Book ~ "Crimson Joy" (1988) Robert B. Parker

From Goodreads ~ A serial killer is on the loose in Beantown and the cops can't catch him. But when the killer leaves his red rose calling card for Spenser's own Susan Silverman, he gets all the attention that Spenser and Hawk can give. 

Spenser plays against time while he tracks the Red Rose killer from Boston's Combat Zone to the suburbs. His trap is both daring and brave and gives the story a satisfying climax.

Spenser is a private detective in Boston.  Two of his cop friends come to him for help find a serial killer who is targeting black women and leaving a red rose, hence the nickname the "Red Rose Killer".  Spenser can do things that the cops can't.  Plus one of the cop friends received a letter from the killer claiming to be a cop so none can be trusted right now.  When the killer leaves a rose for Susan, Spenser's long time love interest, it gets personal and Spenser assumes the killer is one of Susan's clients (too much of a coincidence for me).

We find out who the serial killer is about three-quarters of the way in and the remainder of the book is Spenser trying to trap him without getting Susan killed in the process.

This is the fifteenth in the Spenser series (there are currently 46, with the last six written by Ace Atkins after Parker's death in 2010).  I've read many over the years (and have liked the series) and have started reading them from the beginning of the series.  Though it is part of a series, for the most part it works as a stand alone.

I liked the writing style ... I found it humorous at times.  Spenser is a tough guy with a wisecracking sense of humour.  For the most part, it's written in first person perspective in Spenser's voice, which has been the norm for all the Spenser stories.  In this one, it's also in first person perspective in the killer's voice.  As a head's up, there is swearing.

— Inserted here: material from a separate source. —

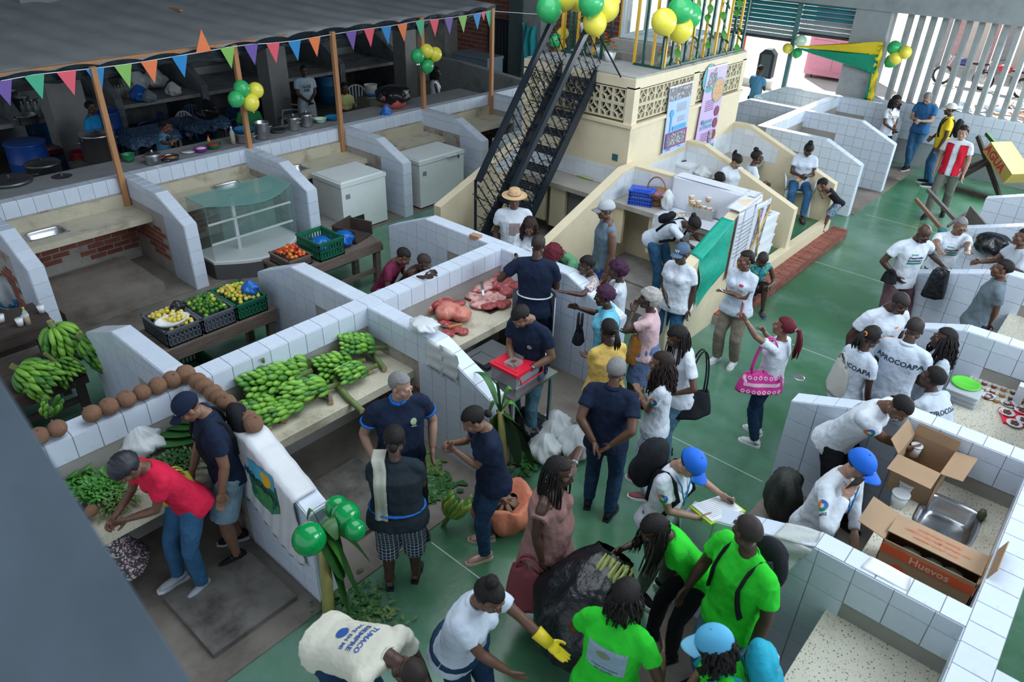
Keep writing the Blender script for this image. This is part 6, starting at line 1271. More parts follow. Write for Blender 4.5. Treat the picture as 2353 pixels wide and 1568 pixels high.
def fruits(c, w, l, z, n, r, mats, label, group, name, rz=0., heap=.07, cat='fruit', sq=1.):
    pr = []
    for m in mats: g = G(); g.ell((0, 0, 0), (r, r, r*sq), 10, 7); pr.append(g.mesh(name, m, True))
    rd = random.Random(n); pts = []
    for k in range(n*14):
        if len(pts) >= n: break
        x, y = rd.uniform(-w/2+r, w/2-r), rd.uniform(-l/2+r, l/2-r)
        if all((x-a)**2+(y-b)**2 > (1.62*r)**2 for a, b in pts): pts.append((x, y))
    for lay in (0, 1):
        for (x, y) in pts:
            if lay and rd.random() < .55: continue
            h = heap*(1-abs(2*x/w)**2)*(1-abs(2*y/l)**2)+(r*1.1 if lay else 0)
            if lay and (abs(x) > w*.36 or abs(y) > l*.36): continue
            p = Vector(c)+Matrix.Rotation(rz, 3, 'Z') @ Vector((x+(r*.8 if lay else 0), y+(r*.6 if lay else 0), 0)); o = link(name, rd.choice(pr), None, (p.x, p.y, z+h-r)); tag(o, label, cat, group)
LEM = [mat('lemon_skin', (.68, .52, .06), .4, var=.1), mat('lemon_pale', (.70, .60, .16), .4, var=.1), mat('lemon_greenish', (.42, .48, .05), .4, var=.1)]; LIM = [mat('lime_skin', (.05, .19, .02), .35, var=.2), mat('lime_light', (.14, .30, .03), .35, var=.2), mat('lime_dark', (.025, .11, .015), .35, var=.2)]; TOM = [mat('tomato_red', (.62, .07, .02), .25, var=.15), mat('tomato_orange', (.68, .20, .03), .25, var=.15), mat('tomato_deep', (.50, .04, .02), .25, var=.15)]
CR = [((-7.66, 2.98, .665), GC2, 'grey plastic crate of small yellow lemons on the wooden table'), ((-7.66, 3.41, .665), GC2, 'grey plastic crate of green limes, middle one on the table'), ((-7.66, 3.84, .665), GC3, 'green plastic crate of yellow lemons with a blue bag')]
for c, m, l in CR: crate(c, .58, .40, .20, l, m)
fruits((-7.66, 2.98, 0), .53, .35, .87, 60, .026, LEM[:2], 'small yellow lemon heaped in the nearest grey crate', 'lemons in the grey crate', 'lemon')
fruits((-7.66, 3.41, 0), .53, .35, .88, 60, .029, LIM+[LIM[0], LEM[2]], 'green lime heaped in the middle grey crate', 'limes in the grey crate', 'lime')
fruits((-7.66, 3.84, 0), .53, .35, .88, 60, .027, LEM+[LEM[0]], 'yellow lemon heaped in the green crate', 'lemons in the green crate', 'lemon')
putbag(.10, 'crumpled blue plastic bag on the yellow lemons', Vector((-7.5, 3.92, .88)), BAGB, seed=12)
t = thing('white_dish', 'shallow white plastic dish lying across the nearest lemon crate', 'dish', (-7.5, 2.93, .885)); g = G(); g.lathe([(.001, 0), (.10, .0), (.13, .05), (.12, .05), (.09, .012), (.001, .01)], 18); g.v = [(x, y*1.5, z) for x, y, z in g.v]; g.ob('dish', WHITE, t, True)
putbag(.08, 'small black plastic bag on the lemon crate', Vector((-7.7, 3.1, .88)), BAGK, seed=13)
crate((-8.25, 4.98, .705), .46, .36, .13, 'shallow wooden-looking crate heaped with tomatoes', WD2); fruits((-8.25, 4.98, 0), .42, .32, .86, 48, .031, TOM, 'red tomato heaped in the shallow crate', 'tomatoes in the shallow crate', 'tomato', cat='vegetable', sq=.85)
crate((-8.22, 5.46, .705), .52, .42, .26, 'deep green plastic crate holding a blue bag', GC3); putbag(.15, 'blue plastic bag inside the deep green crate', Vector((-8.22, 5.46, .725)), BAGB, seed=14, knot=False)
putbag(.15, 'round blue plastic bag standing beside the deep green crate', Vector((-8.2, 5.84, .705)), BAGB, seed=15, knot=False)
g = G(); g.box((-.2, -.22, .0), (.2, -.19, .2)); g.box((-.2, .19, 0), (.2, .22, .2)); g.box((-.2, -.22, 0), (.2, .22, .02)); g.box((-.2, -.22, 0), (-.17, .22, .22)); o = tag(g.ob('wooden_box', WDK, None, False, (-8.35, 6.12, .71)), 'dark wooden box at the far end of the tomato table', 'box'); o.rotation_euler = (0, 0, .3)
crate((-7.7, 3.1, .0), .55, .4, .22, 'dark green crate on the floor under the lemon table', GC3); crate((-8.0, .9, .0), .6, .5, .28, 'dark crate of grey plastic under the banana table', BLACKM); putbag(.22, 'crumpled grey plastic sheet in the dark crate', Vector((-8.0, .9, .1)), mat('sheet_grey', (.12, .13, .15), .4, bump=1, bs=20), seed=17, sz=(1.1, .9, .8))
# bananas
BAN = [mat('banana_green', (.13, .33, .035), .42, var=.12, vs_=5), mat('banana_light', (.20, .42, .05), .42, var=.12), mat('banana_dark', (.06, .20, .03), .45, var=.12)]; STK = mat('banana_stalk', (.12, .17, .05), .6, var=.3); STKB = mat('stalk_brown', (.16, .13, .09), .8, var=.3); CUT = mat('stalk_cut', (.42, .27, .13), .7)
def ban_mesh(m, L_=.165, r=.0235, c=1.):
    g = G(); pts = []; rad = []
    for i in range(8): t = i/7; a = t*c; pts.append((0, L_*math.sin(a)/c, L_*(1-math.cos(a))/c)); rad.append(r*(.32 if i == 0 else .75 if i == 1 else 1 if i < 6 else .78 if i == 6 else .25))
    g.tube(pts, rad, 6); return g.mesh('banana', m, True)
BM = [ban_mesh(m) for m in BAN]; BMs = [ban_mesh(m, .13, .0245, .7) for m in BAN]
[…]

I haven't been a fan of Susan since Valediction and Catskill Eagle (the eleventh and twelfth in the series).  That's when I started disliking her and finding her annoying ... she has become picky and princessy.  Though Spenser and Susan have been together for about 15 years, in this book they talked like teenagers about their relationship, which I don't find realistic given their age and how long they've been together ... "I love you."  "I love you."  "I love you more."  "No, I love you more."  "I can't imagine my life without you."  "I can't imagine MY life without YOU."